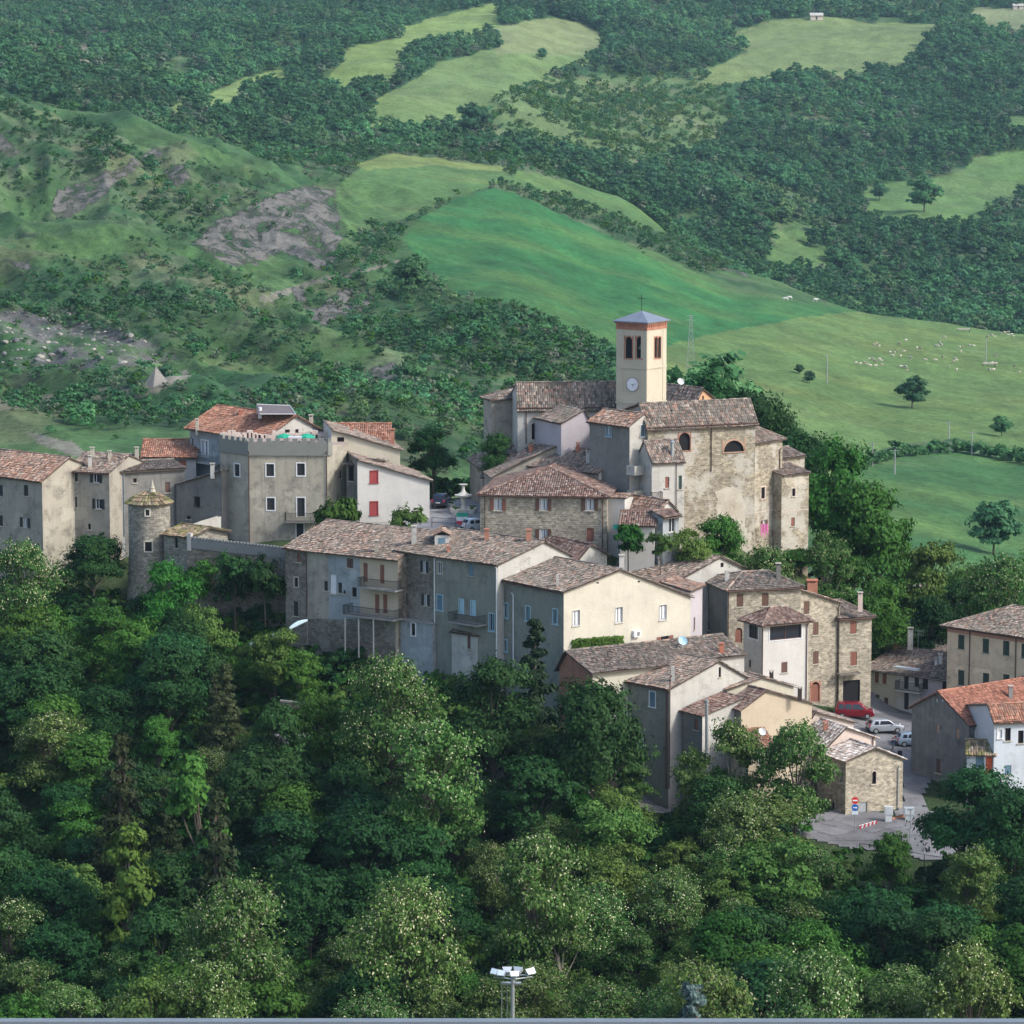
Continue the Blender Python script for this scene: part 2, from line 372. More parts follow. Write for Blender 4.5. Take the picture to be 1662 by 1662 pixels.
for x in (-600, 0, 300): vz(x, 415, 0); vz(x, 450, -8); vz(x, 500, -12)
for x in (640, 831): vz(x, 415, 3); vz(x, 450, -8); vz(x, 500, -18)
for x in (1050, 1200): vz(x, 425, 0); vz(x, 460, -14); vz(x, 500, -28)
for x in (1450, 1662, 2100): vz(x, 415, -19); vz(x, 455, -28); vz(x, 500, -33)
_A = np.array(VC); _n = len(_A)
_D = np.hypot(_A[:, None, 0]-_A[None, :, 0], _A[:, None, 1]-_A[None, :, 1])
_M = np.zeros((_n+3, _n+3)); _M[:_n, :_n] = -_D - np.eye(_n)*.4
_M[:_n, _n] = 1; _M[:_n, _n+1] = _A[:, 0]/100; _M[:_n, _n+2] = _A[:, 1]/100; _M[_n:, :_n] = _M[:_n, _n:].T
_w = np.linalg.solve(_M, np.concatenate([_A[:, 2], [0, 0, 0]]))
def nearz(X, Y):
    X = np.asarray(X, float); Y = np.asarray(Y, float); out = np.zeros(X.shape)
    xf, yf = X.ravel(), Y.ravel(); o = np.empty(len(xf))
    for a in range(0, len(xf), 20000):
        xx, yy = xf[a:a+20000], yf[a:a+20000]
        d = np.hypot(xx[:, None]-_A[None, :, 0], yy[:, None]-_A[None, :, 1])
        o[a:a+20000] = -d@_w[:_n]+_w[_n]+_w[_n+1]*xx/100+_w[_n+2]*yy/100
    return o.reshape(X.shape)
def ground(X, Y):
    X = np.asarray(X, float); Y = np.asarray(Y, float)
    t = np.clip((Y-470)/50, 0, 1); t = t*t*(3-2*t)
    zn = nearz(X, np.minimum(Y, 521)); zf = farz(X, np.maximum(Y, 470.))
    return zn*(1-t)+zf*t
def gz(X, Y): return float(ground(np.array([X]), np.array([Y]))[0])
# ---- fields, clay and woods, outlined on the hillside
G_EMER, G_PAST, G_PALE, G_HILL = (.024, .118, .032), (.085, .152, .044), (.135, .20, .058), (.065, .135, .04)
FIELDS_FAR = [
 ((.15, .22, .06), [(525,140),(570,75),(650,62),(650,45),(720,25),(805,3),(812,45),(740,72),(662,92),(655,120),(640,150),(600,157)]),
 ((.12, .19, .06), [(610,172),(660,135),(710,92),(780,78),(830,80),(978,82),(940,98),(900,112),(830,135),(790,160),(735,187),(700,200),(600,205)]),
 ((.16, .20, .08), [(800,45),(890,30),(940,33),(978,58),(978,78),(800,75)]),
 ((.15, .22, .065), [(335,152),(370,140),(420,120),(478,108),(450,133),(400,147),(370,177),(340,177)]),
 ((.14, .20, .065), [(270,165),(305,155),(300,172),(275,176)]),
 ((.14, .19, .065), [(1180,60),(1240,35),(1330,25),(1420,38),(1540,38),(1505,62),(1480,88),(1410,102),(1390,118),(1330,115),(1290,110),(1250,118),(1120,128),(1180,97),(1235,77)]),
 ((.085, .16, .045), [(1395,303),(1450,298),(1545,285),(1590,255),(1700,240),(1700,290),(1610,330),(1590,347),(1425,358)]),
 ((.08, .15, .045), [(1255,372),(1322,378),(1315,392),(1262,388)]), ((.08, .15, .045), [(1245,400),(1350,405),(1347,422),(1248,425)]),
 ((.16, .19, .09), [(1570,12),(1700,14),(1700,45),(1600,40)]), ((.08, .15, .045), [(1620,190),(1700,188),(1700,208),(1640,205)]),
 ((.20, .24, .08), [(36,172),(120,183),(215,207),(200,212),(120,205),(60,190)])]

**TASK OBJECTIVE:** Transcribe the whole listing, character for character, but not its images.

**OUTPUT OF THE EXERCISE:**
Continue the Blender Python script for this scene: part 2, from line 372. More parts follow. Write for Blender 4.5. Take the picture to be 1662 by 1662 pixels.
for x in (-600, 0, 300): vz(x, 415, 0); vz(x, 450, -8); vz(x, 500, -12)
for x in (640, 831): vz(x, 415, 3); vz(x, 450, -8); vz(x, 500, -18)
for x in (1050, 1200): vz(x, 425, 0); vz(x, 460, -14); vz(x, 500, -28)
for x in (1450, 1662, 2100): vz(x, 415, -19); vz(x, 455, -28); vz(x, 500, -33)
_A = np.array(VC); _n = len(_A)
_D = np.hypot(_A[:, None, 0]-_A[None, :, 0], _A[:, None, 1]-_A[None, :, 1])
_M = np.zeros((_n+3, _n+3)); _M[:_n, :_n] = -_D - np.eye(_n)*.4
_M[:_n, _n] = 1; _M[:_n, _n+1] = _A[:, 0]/100; _M[:_n, _n+2] = _A[:, 1]/100; _M[_n:, :_n] = _M[:_n, _n:].T
_w = np.linalg.solve(_M, np.concatenate([_A[:, 2], [0, 0, 0]]))
def nearz(X, Y):
    X = np.asarray(X, float); Y = np.asarray(Y, float); out = np.zeros(X.shape)
    xf, yf = X.ravel(), Y.ravel(); o = np.empty(len(xf))
    for a in range(0, len(xf), 20000):
        xx, yy = xf[a:a+20000], yf[a:a+20000]
        d = np.hypot(xx[:, None]-_A[None, :, 0], yy[:, None]-_A[None, :, 1])
        o[a:a+20000] = -d@_w[:_n]+_w[_n]+_w[_n+1]*xx/100+_w[_n+2]*yy/100
    return o.reshape(X.shape)
def ground(X, Y):
    X = np.asarray(X, float); Y = np.asarray(Y, float)
    t = np.clip((Y-470)/50, 0, 1); t = t*t*(3-2*t)
    zn = nearz(X, np.minimum(Y, 521)); zf = farz(X, np.maximum(Y, 470.))
    return zn*(1-t)+zf*t
def gz(X, Y): return float(ground(np.array([X]), np.array([Y]))[0])
# ---- fields, clay and woods, outlined on the hillside
G_EMER, G_PAST, G_PALE, G_HILL = (.024, .118, .032), (.085, .152, .044), (.135, .20, .058), (.065, .135, .04)
FIELDS_FAR = [
 ((.15, .22, .06), [(525,140),(570,75),(650,62),(650,45),(720,25),(805,3),(812,45),(740,72),(662,92),(655,120),(640,150),(600,157)]),
 ((.12, .19, .06), [(610,172),(660,135),(710,92),(780,78),(830,80),(978,82),(940,98),(900,112),(830,135),(790,160),(735,187),(700,200),(600,205)]),
 ((.16, .20, .08), [(800,45),(890,30),(940,33),(978,58),(978,78),(800,75)]),
 ((.15, .22, .065), [(335,152),(370,140),(420,120),(478,108),(450,133),(400,147),(370,177),(340,177)]),
 ((.14, .20, .065), [(270,165),(305,155),(300,172),(275,176)]),
 ((.14, .19, .065), [(1180,60),(1240,35),(1330,25),(1420,38),(1540,38),(1505,62),(1480,88),(1410,102),(1390,118),(1330,115),(1290,110),(1250,118),(1120,128),(1180,97),(1235,77)]),
 ((.085, .16, .045), [(1395,303),(1450,298),(1545,285),(1590,255),(1700,240),(1700,290),(1610,330),(1590,347),(1425,358)]),
 ((.08, .15, .045), [(1255,372),(1322,378),(1315,392),(1262,388)]), ((.08, .15, .045), [(1245,400),(1350,405),(1347,422),(1248,425)]),
 ((.16, .19, .09), [(1570,12),(1700,14),(1700,45),(1600,40)]), ((.08, .15, .045), [(1620,190),(1700,188),(1700,208),(1640,205)]),
 ((.20, .24, .08), [(36,172),(120,183),(215,207),(200,212),(120,205),(60,190)])]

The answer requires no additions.